Can you have a better day than this? Outdoor sculpture collection with one of the world’s best exponents – David Nash. The only World Heritage Site that is a garden – Kew. And the best company possible – Jude and our four kids (we started off with two but they each gained another).

And here they are (well just four of them) taking a break in the Temperate House. Apart from Jude and Sam we are all camera-toters so it is impossible to get a pic of us all together as there is always at least one left somewhere composing their artistic endeavours.

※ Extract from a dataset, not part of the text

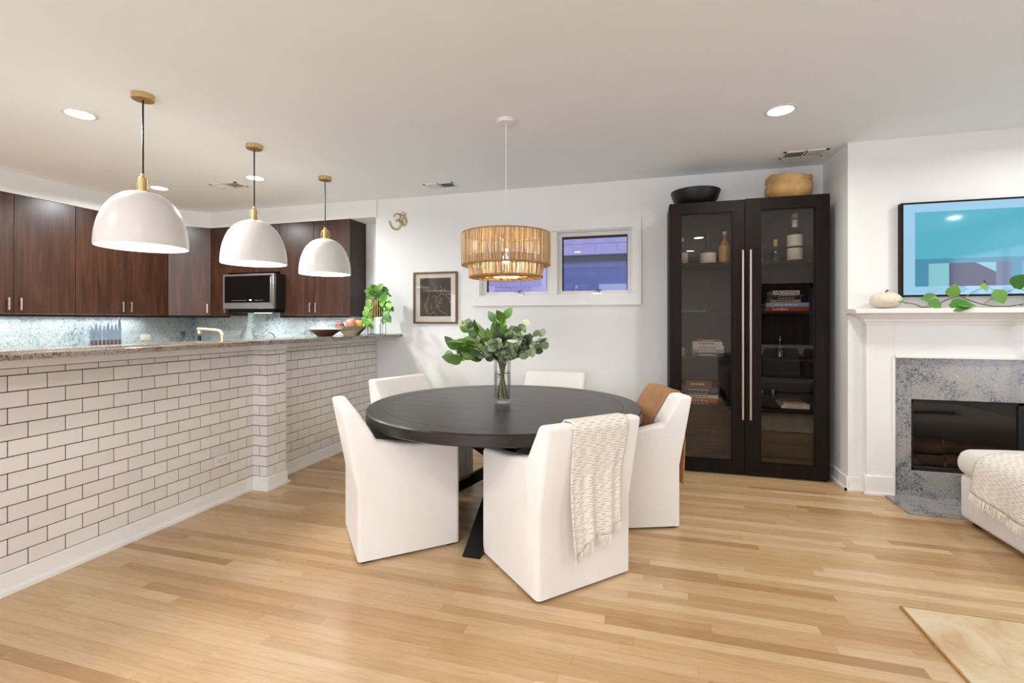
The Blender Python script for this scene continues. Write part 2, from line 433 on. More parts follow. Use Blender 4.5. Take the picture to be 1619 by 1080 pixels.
# ---- floor of oak strip planks
def planks():
    rnd = random.Random(5); Wd = .0572; allp = []; kit = []
    rows = int((YB - YR) / Wd) + 1
    for r in range(rows):
        y0 = YR + r * Wd; x = XK - rnd.random() * 1.0
        while x < XT - .13:                               # kitchen side of the peninsula
            L = rnd.uniform(.6, 1.7); a, b = max(x, XK), min(x + L, XT - .13)
            if b - a > .05: kit.append((a, b, y0, y0 + Wd))
            x += L
        x = XT - rnd.random() * 1.0
        while x < XR:
            L = rnd.choice((.5, .7, .9, 1.1, 1.3, 1.6, 1.9)) * rnd.uniform(.9, 1.1)
            a, b = max(x, XT), min(x + L, XR)
            if b - a > .05: allp.append((a, b, y0, y0 + Wd))
            x += L
    def vis(p):
        a, b, y0, y1 = p; xm = min(max((a + b) / 2, -2.6), 1.9)
        d = xm * -math.sin(YAW) + y0 * math.cos(YAW); l = xm * math.cos(YAW) + y0 * math.sin(YAW)
        return d > 1.70 and abs(l / d) < 1.12 and y0 < 4.3
    near = sorted([p for p in allp if vis(p)], key=lambda p: p[2])[:300]
    ns = set(near)
    me = MB().box(0, 1, 0, 1, -.012, 0).mesh('plank'); me.materials.append(M['oak_plank'])
    for a, b, y0, y1 in near:
        obj('plank', me, None, floor, (a + .0003, y0 + .0003, 0), scale=(b - a - .0006, y1 - y0 - .0006, 1))
    m = MB()
    for p in allp + kit:
        if p not in ns: m.box(p[0] + .0003, p[1] - .0003, p[2] + .0003, p[3] - .0003, -.012, 0)
    o = m.build('plank_field', 'oak_plank', floor, smooth=None); o['kind'] = 'stuff'
planks()

# ---- peninsula wall clad in white subway tile, dark grout
PY0, PY1, PX = 3.03, 3.225, -2.838      # pilaster
pw = MB(); pw.box(XT - .13, XT, -.2, YB, 0, 1.146); pw.box(XT, PX, PY0, PY1, 0, 1.146)
pen = struct(pw.build('wall_peninsula', 'grout', smooth=None))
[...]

We drove down to London in drizzle and mist – a miserable journey through beautiful countryside we couldn’t see, but after a night’s rest in a comfy hotel room we met our four kids in the White Peaks Cafe just inside the world of Kew. The day was a great improvement over yesterday but as we left the car our ears were subjected to the cacophony of noise made by the parakeets now dominating the parks of the capital. They do not fit here at all. Our native Jays in their subtle outfits of pink and blue were much more in keeping.

Lattes and lemonades safely stored away we followed the Kew App that sent us on the trail of the collection of David Nash pieces. It was over a year since we had seen his retrospective exhibition at the Yorkshire Sculpture Park so we were more than ready to appreciate his work again.

Two of my favourite pieces were created from strips of cork oak bark, a huge cone in the conservatory and a low dome out in the open.

As with much of his work there is beauty in the details.

Suddenly I was presented with a sighting of a wonderful juxtaposition.

So another amazing exhibition of the work of David Nash. I wonder when we shall be treated to his next?